Exercise prompt: Which lines hold the string "this"? Copy every one of them.

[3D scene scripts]

>>>>>

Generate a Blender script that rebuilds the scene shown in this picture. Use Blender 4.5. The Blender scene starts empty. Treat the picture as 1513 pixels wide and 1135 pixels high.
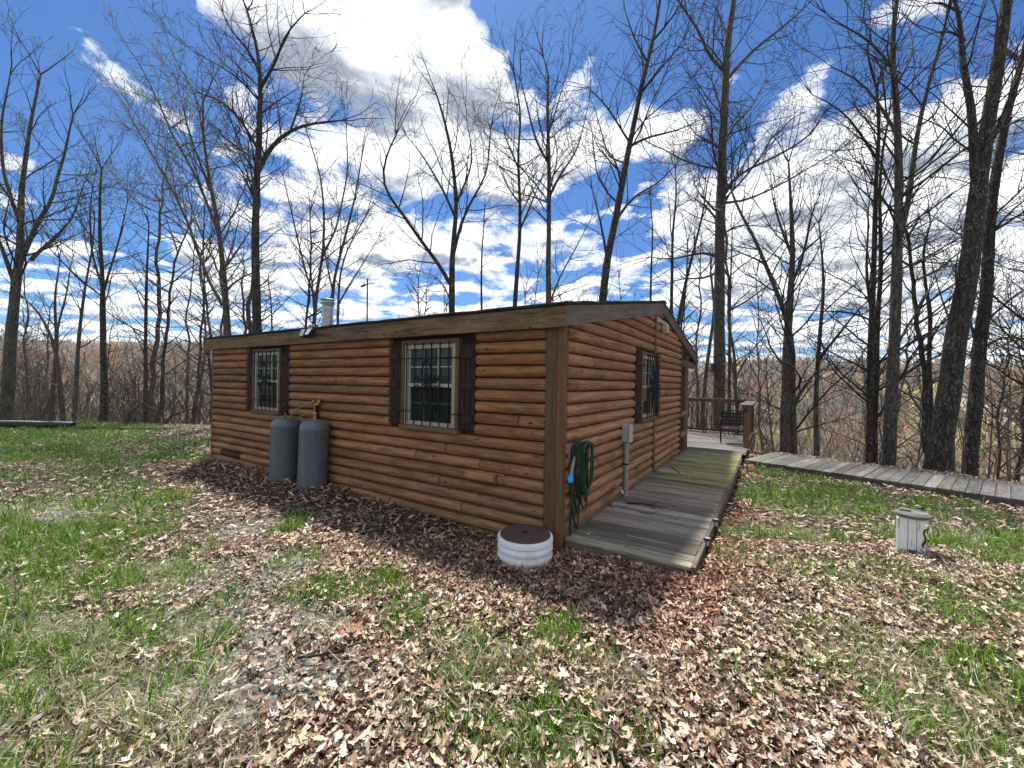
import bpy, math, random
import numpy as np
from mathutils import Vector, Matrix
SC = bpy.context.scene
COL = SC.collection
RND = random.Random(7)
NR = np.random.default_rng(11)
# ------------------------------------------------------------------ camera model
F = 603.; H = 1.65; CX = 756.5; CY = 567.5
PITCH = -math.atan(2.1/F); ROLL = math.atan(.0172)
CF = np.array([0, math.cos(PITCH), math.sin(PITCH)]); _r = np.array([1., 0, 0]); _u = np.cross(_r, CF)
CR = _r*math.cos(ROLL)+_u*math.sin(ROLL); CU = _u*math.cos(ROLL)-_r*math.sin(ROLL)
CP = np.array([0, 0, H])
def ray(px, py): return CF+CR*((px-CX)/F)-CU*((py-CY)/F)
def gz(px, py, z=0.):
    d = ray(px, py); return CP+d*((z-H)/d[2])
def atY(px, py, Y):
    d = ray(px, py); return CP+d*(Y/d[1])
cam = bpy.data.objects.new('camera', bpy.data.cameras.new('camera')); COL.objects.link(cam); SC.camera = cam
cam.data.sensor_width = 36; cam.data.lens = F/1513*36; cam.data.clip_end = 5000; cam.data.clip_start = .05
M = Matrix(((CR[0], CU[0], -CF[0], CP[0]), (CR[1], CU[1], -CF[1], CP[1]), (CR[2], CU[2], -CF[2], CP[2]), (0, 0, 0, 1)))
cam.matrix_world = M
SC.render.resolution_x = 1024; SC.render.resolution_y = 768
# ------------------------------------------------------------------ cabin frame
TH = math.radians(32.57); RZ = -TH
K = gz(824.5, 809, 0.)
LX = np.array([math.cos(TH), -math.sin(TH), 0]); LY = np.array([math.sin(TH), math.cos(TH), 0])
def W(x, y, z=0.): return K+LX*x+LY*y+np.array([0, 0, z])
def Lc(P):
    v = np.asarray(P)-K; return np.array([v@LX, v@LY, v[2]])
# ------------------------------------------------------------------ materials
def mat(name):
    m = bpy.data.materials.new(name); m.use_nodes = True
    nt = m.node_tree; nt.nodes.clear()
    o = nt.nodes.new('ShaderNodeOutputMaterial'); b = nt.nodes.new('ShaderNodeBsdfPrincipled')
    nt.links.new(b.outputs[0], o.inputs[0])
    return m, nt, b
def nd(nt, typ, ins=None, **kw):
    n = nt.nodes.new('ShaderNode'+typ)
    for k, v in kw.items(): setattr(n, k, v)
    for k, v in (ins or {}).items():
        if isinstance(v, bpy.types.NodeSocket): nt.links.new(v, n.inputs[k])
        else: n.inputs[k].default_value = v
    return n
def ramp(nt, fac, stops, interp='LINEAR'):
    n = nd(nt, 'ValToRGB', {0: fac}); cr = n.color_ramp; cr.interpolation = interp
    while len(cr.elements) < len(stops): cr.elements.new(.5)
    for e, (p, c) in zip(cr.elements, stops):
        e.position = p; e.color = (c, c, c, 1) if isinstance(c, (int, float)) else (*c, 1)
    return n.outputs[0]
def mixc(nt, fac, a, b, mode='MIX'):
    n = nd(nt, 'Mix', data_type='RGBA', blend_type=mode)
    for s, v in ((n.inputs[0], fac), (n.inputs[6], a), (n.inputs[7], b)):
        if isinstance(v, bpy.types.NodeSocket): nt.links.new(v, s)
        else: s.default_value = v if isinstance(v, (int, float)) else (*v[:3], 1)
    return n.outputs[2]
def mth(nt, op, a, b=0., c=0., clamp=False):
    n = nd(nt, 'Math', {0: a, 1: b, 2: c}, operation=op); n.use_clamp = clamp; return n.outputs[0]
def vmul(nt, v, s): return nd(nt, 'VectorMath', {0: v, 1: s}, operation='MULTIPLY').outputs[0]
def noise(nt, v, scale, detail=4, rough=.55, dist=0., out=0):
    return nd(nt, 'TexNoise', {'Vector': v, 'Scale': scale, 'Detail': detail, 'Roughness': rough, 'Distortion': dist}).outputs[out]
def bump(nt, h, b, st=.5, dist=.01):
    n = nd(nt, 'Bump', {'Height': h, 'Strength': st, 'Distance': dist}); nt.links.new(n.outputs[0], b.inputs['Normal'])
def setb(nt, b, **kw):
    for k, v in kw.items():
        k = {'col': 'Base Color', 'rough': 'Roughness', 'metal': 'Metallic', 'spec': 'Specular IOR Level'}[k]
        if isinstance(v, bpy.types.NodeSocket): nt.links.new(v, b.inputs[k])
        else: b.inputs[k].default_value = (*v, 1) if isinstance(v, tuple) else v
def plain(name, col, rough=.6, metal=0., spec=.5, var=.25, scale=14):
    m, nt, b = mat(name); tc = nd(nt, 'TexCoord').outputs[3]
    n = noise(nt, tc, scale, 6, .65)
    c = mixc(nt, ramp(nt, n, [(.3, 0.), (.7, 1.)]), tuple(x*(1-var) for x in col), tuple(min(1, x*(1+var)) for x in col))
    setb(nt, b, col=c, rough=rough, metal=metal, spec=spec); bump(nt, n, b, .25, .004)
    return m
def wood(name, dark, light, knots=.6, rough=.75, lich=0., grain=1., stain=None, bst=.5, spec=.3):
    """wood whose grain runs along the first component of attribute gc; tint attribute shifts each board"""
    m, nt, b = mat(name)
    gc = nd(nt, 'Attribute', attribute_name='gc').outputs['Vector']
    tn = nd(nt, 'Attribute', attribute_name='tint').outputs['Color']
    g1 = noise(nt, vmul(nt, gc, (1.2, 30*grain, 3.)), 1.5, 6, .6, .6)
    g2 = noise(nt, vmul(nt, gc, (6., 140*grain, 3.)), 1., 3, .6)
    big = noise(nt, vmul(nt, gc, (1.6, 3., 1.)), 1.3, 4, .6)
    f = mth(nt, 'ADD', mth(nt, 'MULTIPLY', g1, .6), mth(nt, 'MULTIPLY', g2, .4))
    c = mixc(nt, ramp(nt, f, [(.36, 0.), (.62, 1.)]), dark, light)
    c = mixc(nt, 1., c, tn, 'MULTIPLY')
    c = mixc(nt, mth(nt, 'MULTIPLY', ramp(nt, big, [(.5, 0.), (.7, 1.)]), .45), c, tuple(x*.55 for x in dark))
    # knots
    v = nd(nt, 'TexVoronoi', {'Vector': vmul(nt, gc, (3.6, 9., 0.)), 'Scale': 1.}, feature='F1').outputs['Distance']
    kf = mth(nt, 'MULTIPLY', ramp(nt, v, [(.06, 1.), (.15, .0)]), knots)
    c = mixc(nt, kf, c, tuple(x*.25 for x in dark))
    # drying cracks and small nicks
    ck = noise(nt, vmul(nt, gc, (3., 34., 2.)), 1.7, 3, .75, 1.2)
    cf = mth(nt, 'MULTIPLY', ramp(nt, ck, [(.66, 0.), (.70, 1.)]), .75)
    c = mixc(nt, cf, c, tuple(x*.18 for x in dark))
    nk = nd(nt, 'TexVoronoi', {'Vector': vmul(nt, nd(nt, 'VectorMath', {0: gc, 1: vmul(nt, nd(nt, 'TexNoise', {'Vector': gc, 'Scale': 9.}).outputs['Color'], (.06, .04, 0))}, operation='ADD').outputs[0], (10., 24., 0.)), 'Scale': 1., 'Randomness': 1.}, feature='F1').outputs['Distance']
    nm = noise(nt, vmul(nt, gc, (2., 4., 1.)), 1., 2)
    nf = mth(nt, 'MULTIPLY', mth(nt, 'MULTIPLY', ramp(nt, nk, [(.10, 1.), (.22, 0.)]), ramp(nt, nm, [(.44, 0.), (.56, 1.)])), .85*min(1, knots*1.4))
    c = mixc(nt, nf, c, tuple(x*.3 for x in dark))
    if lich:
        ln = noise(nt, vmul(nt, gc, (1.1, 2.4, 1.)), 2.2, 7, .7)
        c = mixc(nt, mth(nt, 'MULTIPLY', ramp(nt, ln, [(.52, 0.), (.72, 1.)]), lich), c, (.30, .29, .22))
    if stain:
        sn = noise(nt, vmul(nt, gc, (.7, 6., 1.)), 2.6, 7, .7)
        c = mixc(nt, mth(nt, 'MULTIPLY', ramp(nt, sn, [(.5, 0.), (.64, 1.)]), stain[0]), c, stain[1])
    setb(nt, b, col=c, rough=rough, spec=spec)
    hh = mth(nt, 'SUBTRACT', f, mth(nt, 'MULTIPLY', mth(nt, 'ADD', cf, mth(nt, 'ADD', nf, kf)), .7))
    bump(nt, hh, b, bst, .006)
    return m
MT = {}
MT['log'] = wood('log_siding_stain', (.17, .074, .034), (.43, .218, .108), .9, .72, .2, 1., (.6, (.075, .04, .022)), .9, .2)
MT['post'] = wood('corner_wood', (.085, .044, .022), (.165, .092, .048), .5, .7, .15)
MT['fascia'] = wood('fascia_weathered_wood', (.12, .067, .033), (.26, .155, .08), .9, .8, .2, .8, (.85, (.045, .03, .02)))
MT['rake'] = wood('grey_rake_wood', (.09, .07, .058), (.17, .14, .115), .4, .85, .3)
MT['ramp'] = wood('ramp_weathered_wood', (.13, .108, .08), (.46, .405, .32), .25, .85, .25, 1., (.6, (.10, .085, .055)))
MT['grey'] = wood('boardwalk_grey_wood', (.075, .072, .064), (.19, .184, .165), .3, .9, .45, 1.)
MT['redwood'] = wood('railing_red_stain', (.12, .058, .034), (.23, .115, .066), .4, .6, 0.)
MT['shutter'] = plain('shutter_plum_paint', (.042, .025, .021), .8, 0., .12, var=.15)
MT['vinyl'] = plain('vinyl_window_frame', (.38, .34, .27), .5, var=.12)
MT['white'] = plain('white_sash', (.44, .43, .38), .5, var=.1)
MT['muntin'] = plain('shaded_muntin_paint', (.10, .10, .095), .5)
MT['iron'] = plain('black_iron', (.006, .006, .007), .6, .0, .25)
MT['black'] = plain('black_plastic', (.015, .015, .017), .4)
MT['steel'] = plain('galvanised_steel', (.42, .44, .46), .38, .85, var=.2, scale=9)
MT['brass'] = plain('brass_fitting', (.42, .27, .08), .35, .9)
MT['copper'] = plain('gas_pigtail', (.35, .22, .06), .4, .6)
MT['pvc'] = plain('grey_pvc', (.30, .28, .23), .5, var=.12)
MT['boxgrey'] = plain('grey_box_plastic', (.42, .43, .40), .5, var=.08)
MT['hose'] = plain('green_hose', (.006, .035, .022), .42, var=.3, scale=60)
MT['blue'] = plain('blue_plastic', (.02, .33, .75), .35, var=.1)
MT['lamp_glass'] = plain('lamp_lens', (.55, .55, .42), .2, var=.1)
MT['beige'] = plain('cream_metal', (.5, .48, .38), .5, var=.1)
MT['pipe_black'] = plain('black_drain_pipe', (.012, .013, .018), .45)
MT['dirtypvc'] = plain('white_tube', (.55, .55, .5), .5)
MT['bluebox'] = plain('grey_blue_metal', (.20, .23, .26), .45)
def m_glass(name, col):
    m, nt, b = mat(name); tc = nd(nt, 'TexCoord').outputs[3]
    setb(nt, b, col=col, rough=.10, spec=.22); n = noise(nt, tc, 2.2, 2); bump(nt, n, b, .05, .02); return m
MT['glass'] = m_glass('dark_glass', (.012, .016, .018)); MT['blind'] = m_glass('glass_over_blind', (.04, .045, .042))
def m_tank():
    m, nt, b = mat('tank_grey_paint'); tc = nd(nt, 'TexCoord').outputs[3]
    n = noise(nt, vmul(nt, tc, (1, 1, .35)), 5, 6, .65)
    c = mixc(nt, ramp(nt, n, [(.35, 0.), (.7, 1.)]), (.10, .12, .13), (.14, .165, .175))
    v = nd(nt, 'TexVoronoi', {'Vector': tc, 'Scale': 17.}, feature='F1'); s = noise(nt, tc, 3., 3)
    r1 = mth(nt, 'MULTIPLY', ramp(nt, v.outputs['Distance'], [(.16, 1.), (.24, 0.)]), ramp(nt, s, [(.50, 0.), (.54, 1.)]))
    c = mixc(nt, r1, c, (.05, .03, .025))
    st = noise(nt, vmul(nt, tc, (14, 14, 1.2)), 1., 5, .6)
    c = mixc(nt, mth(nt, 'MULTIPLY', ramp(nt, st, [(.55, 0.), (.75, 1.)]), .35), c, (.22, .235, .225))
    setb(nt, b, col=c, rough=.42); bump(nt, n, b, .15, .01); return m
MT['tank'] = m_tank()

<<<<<
>>>>>

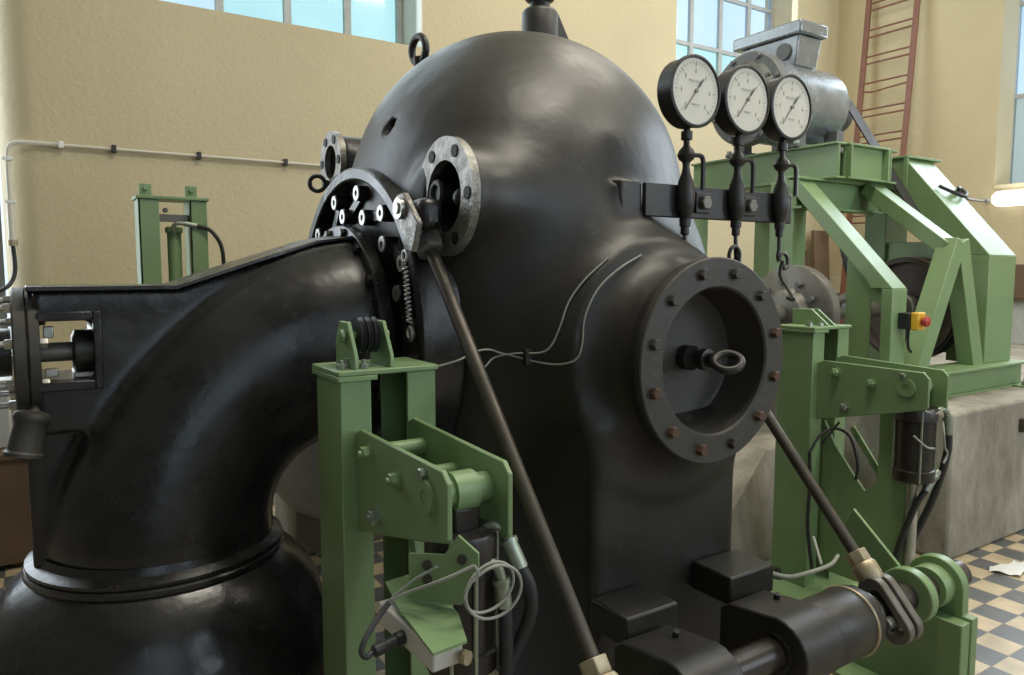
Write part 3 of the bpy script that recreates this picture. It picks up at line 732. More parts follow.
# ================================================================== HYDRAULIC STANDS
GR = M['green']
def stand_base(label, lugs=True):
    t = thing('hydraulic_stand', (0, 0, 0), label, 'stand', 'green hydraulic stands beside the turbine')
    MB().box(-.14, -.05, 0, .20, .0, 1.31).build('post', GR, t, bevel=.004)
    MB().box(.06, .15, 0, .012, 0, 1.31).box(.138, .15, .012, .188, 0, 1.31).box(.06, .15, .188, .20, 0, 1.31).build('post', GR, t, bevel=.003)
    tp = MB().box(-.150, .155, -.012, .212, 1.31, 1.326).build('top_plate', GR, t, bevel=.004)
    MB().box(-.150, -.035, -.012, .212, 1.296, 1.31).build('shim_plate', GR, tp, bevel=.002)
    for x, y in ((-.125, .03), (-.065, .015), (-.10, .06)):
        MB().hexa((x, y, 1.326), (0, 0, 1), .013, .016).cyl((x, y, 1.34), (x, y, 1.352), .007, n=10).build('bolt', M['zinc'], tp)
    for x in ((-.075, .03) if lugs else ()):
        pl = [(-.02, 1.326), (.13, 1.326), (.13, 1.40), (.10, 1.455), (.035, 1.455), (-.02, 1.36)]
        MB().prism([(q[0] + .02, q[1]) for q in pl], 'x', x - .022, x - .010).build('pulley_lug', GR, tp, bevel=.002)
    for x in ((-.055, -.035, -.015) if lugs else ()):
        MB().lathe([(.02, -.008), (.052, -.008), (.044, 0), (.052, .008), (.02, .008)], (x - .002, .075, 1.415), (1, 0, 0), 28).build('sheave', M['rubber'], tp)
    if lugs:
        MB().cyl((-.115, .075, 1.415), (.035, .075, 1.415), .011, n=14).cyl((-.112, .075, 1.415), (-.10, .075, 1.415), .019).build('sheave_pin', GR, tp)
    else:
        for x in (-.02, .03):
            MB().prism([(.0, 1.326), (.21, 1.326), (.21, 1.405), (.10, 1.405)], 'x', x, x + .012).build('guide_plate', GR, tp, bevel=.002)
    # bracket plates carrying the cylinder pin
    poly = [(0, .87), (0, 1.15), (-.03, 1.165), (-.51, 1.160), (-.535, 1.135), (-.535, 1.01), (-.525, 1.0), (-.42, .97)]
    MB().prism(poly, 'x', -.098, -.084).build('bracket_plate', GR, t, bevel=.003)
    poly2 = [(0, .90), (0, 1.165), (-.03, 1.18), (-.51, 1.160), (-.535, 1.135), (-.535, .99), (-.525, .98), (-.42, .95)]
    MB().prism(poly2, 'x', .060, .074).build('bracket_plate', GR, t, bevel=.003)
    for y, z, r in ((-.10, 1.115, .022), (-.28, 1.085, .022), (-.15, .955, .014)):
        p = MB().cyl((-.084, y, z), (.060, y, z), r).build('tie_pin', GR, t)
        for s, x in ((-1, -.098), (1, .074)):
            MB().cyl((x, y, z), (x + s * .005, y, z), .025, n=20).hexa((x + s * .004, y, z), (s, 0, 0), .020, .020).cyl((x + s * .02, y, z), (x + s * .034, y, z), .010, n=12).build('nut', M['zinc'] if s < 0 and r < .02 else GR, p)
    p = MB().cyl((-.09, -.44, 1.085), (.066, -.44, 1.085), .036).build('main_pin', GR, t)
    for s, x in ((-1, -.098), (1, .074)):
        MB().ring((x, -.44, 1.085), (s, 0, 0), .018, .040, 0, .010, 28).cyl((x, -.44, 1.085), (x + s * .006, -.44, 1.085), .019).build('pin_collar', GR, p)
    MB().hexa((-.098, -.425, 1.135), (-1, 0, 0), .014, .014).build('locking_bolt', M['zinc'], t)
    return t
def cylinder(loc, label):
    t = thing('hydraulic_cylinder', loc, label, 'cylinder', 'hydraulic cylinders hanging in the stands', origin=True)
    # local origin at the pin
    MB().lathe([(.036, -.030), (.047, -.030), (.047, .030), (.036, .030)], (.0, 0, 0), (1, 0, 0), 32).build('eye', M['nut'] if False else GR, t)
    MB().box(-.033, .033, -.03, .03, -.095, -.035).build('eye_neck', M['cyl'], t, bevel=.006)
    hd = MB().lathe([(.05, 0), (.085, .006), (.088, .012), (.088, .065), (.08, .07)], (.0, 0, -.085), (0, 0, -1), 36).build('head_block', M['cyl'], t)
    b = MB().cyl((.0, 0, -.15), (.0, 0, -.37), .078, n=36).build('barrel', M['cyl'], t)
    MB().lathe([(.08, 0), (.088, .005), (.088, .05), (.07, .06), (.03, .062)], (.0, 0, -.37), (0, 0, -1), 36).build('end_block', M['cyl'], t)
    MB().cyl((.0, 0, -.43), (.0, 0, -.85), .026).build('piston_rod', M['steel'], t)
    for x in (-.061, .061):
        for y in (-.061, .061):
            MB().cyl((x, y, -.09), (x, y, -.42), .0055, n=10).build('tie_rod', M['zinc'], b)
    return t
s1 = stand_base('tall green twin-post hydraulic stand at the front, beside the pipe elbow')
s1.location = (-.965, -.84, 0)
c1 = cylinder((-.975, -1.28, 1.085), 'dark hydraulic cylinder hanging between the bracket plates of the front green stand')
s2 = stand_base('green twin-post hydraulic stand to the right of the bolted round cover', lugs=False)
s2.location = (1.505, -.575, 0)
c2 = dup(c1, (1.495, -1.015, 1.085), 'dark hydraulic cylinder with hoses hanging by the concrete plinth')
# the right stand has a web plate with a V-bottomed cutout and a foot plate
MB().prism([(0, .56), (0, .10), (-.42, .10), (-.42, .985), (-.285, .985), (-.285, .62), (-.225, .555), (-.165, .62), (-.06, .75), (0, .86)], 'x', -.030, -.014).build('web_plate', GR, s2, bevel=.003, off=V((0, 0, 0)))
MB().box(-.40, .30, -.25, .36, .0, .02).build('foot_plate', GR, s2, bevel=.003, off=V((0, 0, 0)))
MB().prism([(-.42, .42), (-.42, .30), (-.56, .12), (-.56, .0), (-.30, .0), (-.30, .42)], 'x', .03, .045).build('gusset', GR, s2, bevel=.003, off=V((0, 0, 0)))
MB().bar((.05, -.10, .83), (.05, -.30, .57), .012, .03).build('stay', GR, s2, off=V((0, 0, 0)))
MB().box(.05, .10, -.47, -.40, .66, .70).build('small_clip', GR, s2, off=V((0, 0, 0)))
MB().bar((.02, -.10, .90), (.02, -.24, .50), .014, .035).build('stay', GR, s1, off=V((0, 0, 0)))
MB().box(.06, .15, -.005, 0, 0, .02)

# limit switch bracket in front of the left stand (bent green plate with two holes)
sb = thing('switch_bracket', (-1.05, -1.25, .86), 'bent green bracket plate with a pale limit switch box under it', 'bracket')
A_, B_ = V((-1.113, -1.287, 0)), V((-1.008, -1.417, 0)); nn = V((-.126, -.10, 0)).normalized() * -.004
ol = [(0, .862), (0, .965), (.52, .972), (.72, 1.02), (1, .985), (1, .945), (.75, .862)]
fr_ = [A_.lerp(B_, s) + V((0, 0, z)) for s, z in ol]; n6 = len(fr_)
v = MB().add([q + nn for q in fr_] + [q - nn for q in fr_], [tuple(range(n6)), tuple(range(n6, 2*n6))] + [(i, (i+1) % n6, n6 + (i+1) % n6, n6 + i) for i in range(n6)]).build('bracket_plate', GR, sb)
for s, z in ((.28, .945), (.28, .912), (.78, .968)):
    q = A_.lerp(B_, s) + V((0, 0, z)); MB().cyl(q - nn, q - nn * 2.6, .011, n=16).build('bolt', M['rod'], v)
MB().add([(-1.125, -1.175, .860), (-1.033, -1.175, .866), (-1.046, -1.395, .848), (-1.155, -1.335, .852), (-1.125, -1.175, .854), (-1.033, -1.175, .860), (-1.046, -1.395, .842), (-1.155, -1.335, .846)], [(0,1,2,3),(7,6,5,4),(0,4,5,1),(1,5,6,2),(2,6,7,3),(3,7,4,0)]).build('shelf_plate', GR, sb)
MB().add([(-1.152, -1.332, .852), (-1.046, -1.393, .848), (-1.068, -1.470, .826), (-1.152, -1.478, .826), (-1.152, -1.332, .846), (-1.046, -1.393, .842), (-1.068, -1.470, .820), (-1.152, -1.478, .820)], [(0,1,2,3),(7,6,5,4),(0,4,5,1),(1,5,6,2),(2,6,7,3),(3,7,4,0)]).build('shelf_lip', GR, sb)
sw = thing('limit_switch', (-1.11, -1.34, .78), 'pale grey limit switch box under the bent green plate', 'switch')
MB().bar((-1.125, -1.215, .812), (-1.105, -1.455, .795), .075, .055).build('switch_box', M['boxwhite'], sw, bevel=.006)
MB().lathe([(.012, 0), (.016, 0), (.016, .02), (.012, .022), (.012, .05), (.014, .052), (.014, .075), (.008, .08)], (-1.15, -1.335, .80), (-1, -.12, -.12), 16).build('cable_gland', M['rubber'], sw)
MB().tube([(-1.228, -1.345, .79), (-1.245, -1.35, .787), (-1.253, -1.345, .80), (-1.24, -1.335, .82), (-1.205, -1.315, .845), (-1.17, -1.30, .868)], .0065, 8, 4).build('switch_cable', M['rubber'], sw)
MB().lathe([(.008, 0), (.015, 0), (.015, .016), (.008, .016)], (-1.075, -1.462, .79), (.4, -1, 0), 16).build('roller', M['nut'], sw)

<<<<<

Written response:
Generate a Blender script that rebuilds the scene shown in this picture. Use Blender 4.5. The Blender scene starts empty. Treat the picture as 1513 pixels wide and 1135 pixels high.
Write part 3 of the bpy script that recreates this picture. It picks up at line 732. More parts follow.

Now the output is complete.